1. The first few general assumptions that children have about media and technology should be educational.  While their education should be entertaining, with positive and active mediation from their parents, children should see mass media as a tool for education and learning.  All too often I see a toddler or even older child being fussy or disobedient and a parent will hand them a phone to play Angry Birds or watch Youtube videos.

2. A lot of this stems from our use of technology as parents.  We don’t primarily use everyday technologies for educational purposes.  We use them for entertainment and so, despite the best efforts of Word World, The Little Einsteins, and Team Umizoomi, children are still being reinforced to use the television, computer, laptop, tablet, and smart phone for recreational rather than educational purposes.  I don’t disagree with using technology for recreational purposes, but I believe that we should primarily be teaching our children how to use them for educational purposes first.  Once they are older and understand the value of the tool, then we can begin to expose them to other aspects of the tool beyond education.  But the reality is, it starts with us as parents.  If we don’t want our children to solely use television for recreation, we need to model that behavior for them and be willing to correct them.

3. The emphasis we put on technology and media is either far to0 extreme or very misguided.  If we look back over the past 150 years at some of the greatest thinkers, philosophers, scientists, and similar brilliant minds, majority of them have come before the advent of television and the reliance on mass media for the education of children.  If our reliance on technology for the education of our children is supposed to dramatically increase learning, retention, and things like this, why haven’t we seen brilliant thinkers like C.S. Lewis (b. 1898), Albert Einstein (b. 1879), Stephen Hawking (b. 1942), or Alexander Flemming (b. 1881)?  If exceptional minds like these occurred before our reliance on mass media for education, then surely we should expect even more brilliant minds to come as a result.  But I don’t see anyone of their caliber taking the stage.  To this day when you ask someone who the smartest person in the world is/was, Einstein’s name is almost always mentioned.
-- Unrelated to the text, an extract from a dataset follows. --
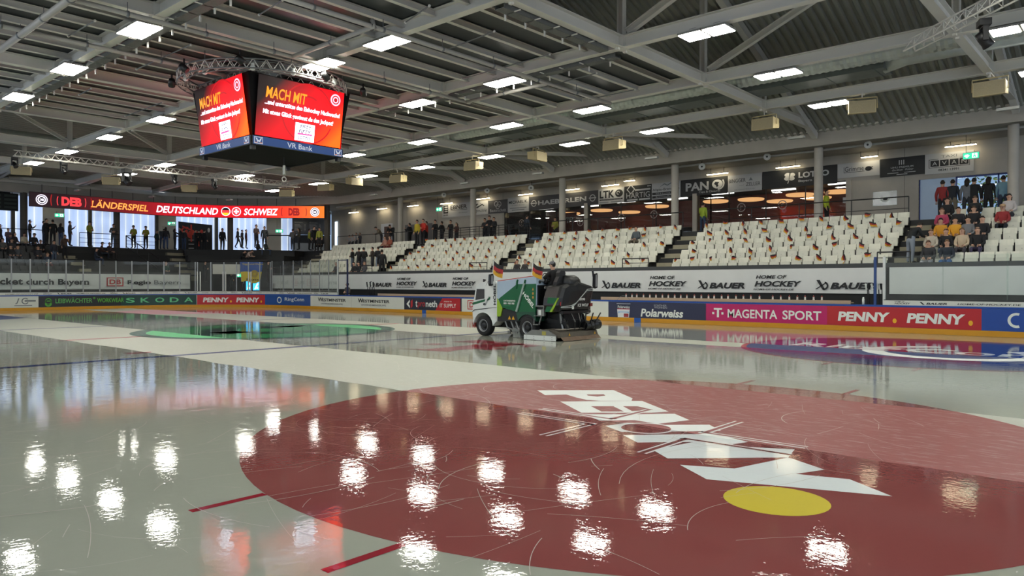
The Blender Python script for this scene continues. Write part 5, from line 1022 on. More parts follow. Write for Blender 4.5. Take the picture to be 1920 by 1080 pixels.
b.add(V, [(3, 2, 1, 0), (8, 9, 10, 11)]+[(r_*4+i, r_*4+(i+1) % 4, r_*4+4+(i+1) % 4, r_*4+4+i) for r_ in (0, 1) for i in range(4)], mat('cabinet_black', '060607', .7, spec=.1)); b.build('cabinet', cube)
b = MB(); b.tube([(.3, -.3, .0), (.3, -.3, -.3)], .02, BLK, 6); b.tube([(.3, -.3, -.3), (.3, -.3, -.62)], .05, STEEL, 8); b.ring(lambda x, y: (.3+x, -.3, -.78+y), 0, 0, .06, .1, STEEL); b.build('microphone', cube)
for sx in (-1, 1):
    for sy in (-1, 1): b = MB(); b.box(sx*1.62-.07, sx*1.62+.07, sy*1.62-.07, sy*1.62+.07, -.14, .02, BLK); b.build('corner_bracket', cube)
b = MB()
for i in range(4):
    P = Vector((((-1, -1), (1, -1), (1, 1), (-1, 1))[i][0]*1.55, ((-1, -1), (1, -1), (1, 1), (-1, 1))[i][1]*1.55, ZS1)); b.tube([P, P+Vector((0, 0, .35))], .03, STEELD, 6)
b.build('hanger', cube)
# round truss over the cube
RC = Vector((-.95, -1.35, 8.33)); rt = thing('ring_truss', 'round lattice truss hanging over the video cube', 'truss', RC)
def rp_(a, r, z): return (r*math.cos(a), r*math.sin(a), z)
for r, z in ((2.75, 0), (2.5, 0), (2.75, .29), (2.5, .29)): b = MB(); b.tube([rp_(2*math.pi*i/64, r, z) for i in range(65)], .025, STEELD, 6, False); b.build('chord', rt)
b = MB()
for i in range(44):
    a, e = 2*math.pi*i/44, 2*math.pi*(i+1)/44; m_ = (a+e)/2
    for r in (2.75, 2.5): b.tube([rp_(a, r, 0), rp_(m_, r, .29)], .012, STEEL, 5, False); b.tube([rp_(m_, r, .29), rp_(e, r, 0)], .012, STEEL, 5, False)
    b.tube([rp_(a, 2.5, 0), rp_(e, 2.75, 0)], .012, STEEL, 5, False)
b.build('web', rt); b = MB()
for i in range(4):
    for z in (0, .26):
        P = [(-1.8, -1.75), (1.9, -1.75), (1.9, 1.75), (-1.8, 1.75)]; p, q = P[i], P[(i+1) % 4]; b.tube([(p[0]+.45, p[1]+.3, z), (q[0]+.45, q[1]+.3, z)], .02, STEELD, 6)
    n = 9
    for j in range(n): a = [p[k]+(q[k]-p[k])*j/n for k in (0, 1)]; e = [p[k]+(q[k]-p[k])*(j+.5)/n for k in (0, 1)]; z = [p[k]+(q[k]-p[k])*(j+1)/n for k in (0, 1)]; b.tube([(a[0]+.45, a[1]+.3, 0), (e[0]+.45, e[1]+.3, .26), (z[0]+.45, z[1]+.3, 0)], .011, STEEL, 5, False)
b.build('inner_frame', rt); b = MB()
for i in range(6): p = rp_(2*math.pi*(i+.3)/6, 2.62, .29); b.tube([p, (p[0], p[1], .62)], .015, STEELD, 5)
b.build('hanger', rt)
for i, (u, v) in enumerate(((345, 122), (450, 106), (610, 138), (681, 168), (322, 150))):
    P = at_z(u, v, 8.45); t = thing('spotlight', f'dark spotlight clamped near the ring truss, {ORD[i]} listed', 'spotlight', P, .5*i, None); t['label'] = ('dark spotlight with red glow at the left end of the ring truss', 'dark spotlight on top of the ring truss above the left screen', 'dark spotlight under the twin light right of the cube', 'dark spotlight at the right end of the ring truss', 'dark spotlight hanging left of the ring truss')[i]
    b = MB(); b.lathe([(0, -.14), (.09, -.14), (.11, -.05), (.11, .12), (.09, .13), (0, .11)], (0, 0, -.1), (.5, -.5, -.6), BLK, 14); b.build('lamp_head', t, smooth=True); b = MB(); b.bar((0, 0, -.1), (0, 0, .2), .04, .04, BLK); b.build('clamp', t)
for i, (u, v) in enumerate(((474, 127), (550, 137), (626, 156), (384, 135), (348, 147))):
    P = at_z(u, v, 8.36); b = MB(); b.ball((0, 0, 0), .09, WHT, 10, 7); b.lathe([(.05, .08), (.06, .14), (0, .14)], (0, 0, 0), (0, 0, 1), WHT, 10); o = b.build('dome_camera', None, P, smooth=True); tag(o, f'small white dome camera under the ring truss, {("third from the left", "fourth from the left", "rightmost", "second from the left", "leftmost")[i]}', 'camera', 'dome cameras on the ring truss')
# ------------------------------------------------------------------ people: skinned bodies, one mesh per pose
SK = mat('skin', 'c49a82', .55, var=.05)
def _body(pose):
    J = dict(pel=(0, 0, .95), spi=(0, .01, 1.14), che=(0, 0, 1.34), nec=(0, .005, 1.475), hd0=(0, -.01, 1.55), hd1=(0, -.02, 1.64), hd2=(0, -.005, 1.72))
    for s, n in ((-1, 'l'), (1, 'r')):
        J.update({'sh'+n: (s*.17, .0, 1.40), 'el'+n: (s*.235, .03, 1.13), 'wr'+n: (s*.235, -.06, .9), 'ha'+n: (s*.245, -.09, .83),
                  'hi'+n: (s*.095, 0, .9), 'kn'+n: (s*.11, -.015, .5), 'an'+n: (s*.115, .02, .09), 'to'+n: (s*.13, -.16, .04)})
    J.update(POSES[pose]); J['hd2'] = tuple(a+(c-a)*.72 for a, c in zip(J['hd1'], J['hd2']))
    R = dict(pel=.15, spi=.152, che=.155, nec=.058, hd0=.075, hd1=.09, hd2=.066)
    for n in 'lr': R.update({'sh'+n: .082, 'el'+n: .064, 'wr'+n: .045, 'ha'+n: .036, 'hi'+n: .1, 'kn'+n: .068, 'an'+n: .05, 'to'+n: .045})
    E = [('pel', 'spi', 2), ('spi', 'che', 2), ('che', 'nec', 2), ('nec', 'hd0', 0), ('hd0', 'hd1', 0), ('hd1', 'hd2', 0)]
    for n in 'lr': E += [('che', 'sh'+n, 2), ('sh'+n, 'el'+n, 2), ('el'+n, 'wr'+n, 2), ('wr'+n, 'ha'+n, 0), ('pel', 'hi'+n, 3), ('hi'+n, 'kn'+n, 3), ('kn'+n, 'an'+n, 3), ('an'+n, 'to'+n, 4)]
    K = list(J); me = bpy.data.meshes.new('b'); me.from_pydata([J[k] for k in K], [(K.index(a), K.index(b)) for a, b, _ in E], [])
    o = bpy.data.objects.new('b', me); COL.objects.link(o)
    o.modifiers.new('s', 'SKIN'); su = o.modifiers.new('u', 'SUBSURF'); su.levels = 1; su.render_levels = 1
    for i, k in enumerate(K):
        d = me.skin_vertices[0].data[i]; d.radius = (R[k], R[k]*(.78 if k in ('pel', 'spi', 'che') else 1)); d.use_root = (k == 'pel')
    dg = bpy.context.evaluated_depsgraph_get(); res = bpy.data.meshes.new_from_object(o.evaluated_get(dg)); bpy.data.objects.remove(o)
    B = MB(); S = [SK, mat('hair_slot', '2a211b'), mat('top_slot', '222222'), mat('trouser_slot', '1c1f26'), mat('shoe_slot', '18181a'), mat('band_slot', '888888')]
    for m in S: B.mi(m)
    V = [v.co.copy() for v in res.vertices]; B.v = [tuple(v) for v in V]
    seg = [(Vector(J[a]), Vector(J[b]), l) for a, b, l in E]
    for p in res.polygons:
        c = p.center; best = None
        for a, b, l in seg:
            t = max(0, min(1, (c-a).dot(b-a)/max(1e-9, (b-a).length_squared))); dd = (c-(a+(b-a)*t)).length
            if best is None or dd < best[0]: best = (dd, l)
        l = best[1]
        B.f.append(tuple(p.vertices)); B.m.append(l)
    hd = Vector(J['hd1']); up = (Vector(J['hd2'])-Vector(J['hd0'])).normalized()
    fw = Vector((0, -1, 0)); fw = (fw-up*fw.dot(up)).normalized(); sd = fw.cross(up)
    B.tube([hd+fw*.085+up*.03, hd+fw*.125-up*.012, hd+fw*.09-up*.025], [.012, .016, .01], S[0], 6)      # nose
    for s in (-1, 1):
        B.ball(hd+fw*.088+sd*s*.035+up*.018-fw*.002, .0075, S[4], 6, 4); B.ball(hd+sd*s*.083-up*.005, (.014, .02, .028), S[0], 6, 4)
    B.bar(hd+fw*.09-sd*.025-up*.052, hd+fw*.09+sd*.025-up*.052, .012, .008, mat('lip', '8a4a44'))
    for n, s in (('l', -1), ('r', 1)):                                                                    # four fingers and a thumb
        h = Vector(J['ha'+n]); d = (h-Vector(J['wr'+n])).normalized(); a = d.cross(Vector((0, 1, .3))).normalized(); q = a.cross(d)
        for i, ln in enumerate((.055, .072, .078, .068)):
            r0 = h+a*(i-1.5)*.019*s+d*.015; B.tube([r0, r0+d*ln*.55+q*.004, r0+d*ln*.9-q*.016], [.011, .0095, .007], S[0], 5)
        B.tube([h-a*.03*s-d*.02, h-a*.055*s+d*.012, h-a*.052*s+d*.04], [.012, .011, .008], S[0], 5)
    HC = MB(); HC.ball((0, 0, 0), (.092, .106, .104), S[1], 14, 9)        # head of hair
    HC.v = [(x*.84, y*.8, z-.004) if .04 < z < .06 and y < .04 else (x, y, z) for x, y, z in HC.v]
    V = [hd+up*(.02+z)+fw*(-.012-y)+sd*x for x, y, z in HC.v]
    F = [f_ for f_ in HC.f if (lambda q: q[2] > .062 or (q[1] > (.0 if q[2] > -.01 else .045) and q[2] > -.085))([sum(HC.v[i][k] for i in f_)/4 for k in range(3)])]
    B.add(V, F, S[1])
    if pose.endswith('cap'):
        B.lathe([(.108, -.0), (.106, .03), (.085, .075), (.04, .1), (.0, .104)], hd+up*.03, up, S[5], 14)
        P = [hd+up*.035+fw*.08+sd*x for x in (-.075, .075)]+[hd+up*.02+fw*.19+sd*.05, hd+up*.02+fw*.19-sd*.05]
        B.add(P+[p-up*.012 for p in P], [(0, 1, 2, 3), (7, 6, 5, 4), (0, 4, 5, 1), (1, 5, 6, 2), (2, 6, 7, 3), (3, 7, 4, 0)], S[5])
    if pose.endswith('hair'):
        B.tube([hd+up*.07-fw*.02, hd-fw*.07-up*.02, hd-fw*.08-up*.16, hd-fw*.075-up*.24], [.06, .1, .085, .04], S[1], 10)
    m2 = B.mesh('person_'+pose, True); bpy.data.meshes.remove(res); return m2
_fold = {'ell': (-.25, -.02, 1.12), 'elr': (.25, -.02, 1.12), 'wrl': (-.06, -.2, 1.16), 'wrr': (.06, -.21, 1.12), 'hal': (.02, -.215, 1.17), 'har': (-.02, -.225, 1.12)}
_phone = {'elr': (.24, -.12, 1.16), 'wrr': (.14, -.3, 1.3), 'har': (.11, -.34, 1.37)}
_sit = {'pel': (0, .0, .5), 'spi': (0, .03, .69), 'che': (0, .0, .89), 'nec': (0, -.01, 1.03), 'hd0': (0, -.03, 1.1), 'hd1': (0, -.04, 1.19), 'hd2': (0, -.025, 1.27)}
for _n, _s in (('l', -1), ('r', 1)):
    _sit.update({'sh'+_n: (_s*.165, 0, .95), 'el'+_n: (_s*.225, -.05, .7), 'wr'+_n: (_s*.13, -.28, .62), 'ha'+_n: (_s*.08, -.34, .6), 'hi'+_n: (_s*.1, -.04, .47), 'kn'+_n: (_s*.14, -.45, .5), 'an'+_n: (_s*.13, -.42, .09), 'to'+_n: (_s*.15, -.6, .045)})
_lean = {'spi': (0, -.06, 1.12), 'che': (0, -.2, 1.26), 'nec': (0, -.3, 1.35), 'hd0': (0, -.36, 1.4), 'hd1': (0, -.43, 1.45), 'hd2': (0, -.46, 1.52), 'shl': (-.185, -.22, 1.31), 'shr': (.185, -.22, 1.31),
         'ell': (-.24, -.3, 1.05), 'elr': (.24, -.3, 1.05), 'wrl': (-.14, -.5, 1.02), 'wrr': (.14, -.5, 1.02), 'hal': (-.1, -.56, 1.03), 'har': (.1, -.56, 1.03)}
_walk = {'knl': (-.11, -.2, .52), 'anl': (-.11, -.26, .1), 'tol': (-.12, -.43, .05), 'knr': (.11, .05, .5), 'anr': (.11, .26, .13), 'tor': (.12, .1, .04), 'wrl': (-.24, .12, .92), 'hal': (-.24, .14, .85), 'wrr': (.24, -.2, .95), 'har': (.23, -.26, .9)}
_drive = dict(_sit); _drive.update({'ell': (-.27, -.18, .74), 'elr': (.27, -.18, .74), 'wrl': (-.15, -.4, .72), 'wrr': (.15, -.4, .72), 'hal': (-.12, -.46, .74), 'har': (.12, -.46, .74)})
POSES = {'stand': {}, 'stand_cap': {}, 'stand_hair': {}, 'fold': _fold, 'fold_cap': _fold, 'fold_hair': _fold, 'phone': _phone, 'sit': _sit, 'sit_hair': _sit, 'sit_cap': _sit, 'lean': _lean, 'lean_hair': _lean, 'walk': _walk, 'drive_cap': _drive}
PM = {}
def person(label, pose, loc, rz, top='1d1f24', legs='1b1e28', hair='2a211b', skin=None, band=None, h=1.75, group=None, cat='person'):
    if pose not in PM: PM[pose] = _body(pose)
    o = bpy.data.objects.new('person', PM[pose]); COL.objects.link(o); o.location = loc; o.rotation_euler.z = rz; o.scale = (h/1.75,)*3
    for i, c in ((1, hair), (2, top), (3, legs), (5, band or hair)):
        o.material_slots[i].link = 'OBJECT'; o.material_slots[i].material = mat('cloth_'+c, c, .8, var=.12, scale=8)
    return tag(o, label, cat, group)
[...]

Could it possibly be that we have too strong of a reliance on television for education and we neglect doing it ourselves and prefer to simply trust the technology?  Could it possibly be that we would rather use these advanced pieces of equipment for recreation than education and we would rather teach our children to do the same?

At the end of the day, I think more parents and teachers need to realize that God’s commands to us are not to be burdensome or laborious, but to give and preserve life.  Put in the proper place, mass media and technology could have a profound impact on learning and education.  I’m confident that one day everyone will be awoken to the wisdom of God found in his Law.  However, with the way we have ignored it and treated technology with more respect than we do other people, we haven’t seen any overwhelmingly positive impact on learning, education, or cultural reform over the last 70 years and if we continue down this broad, paved, easy highway, I am skeptical about the next 70.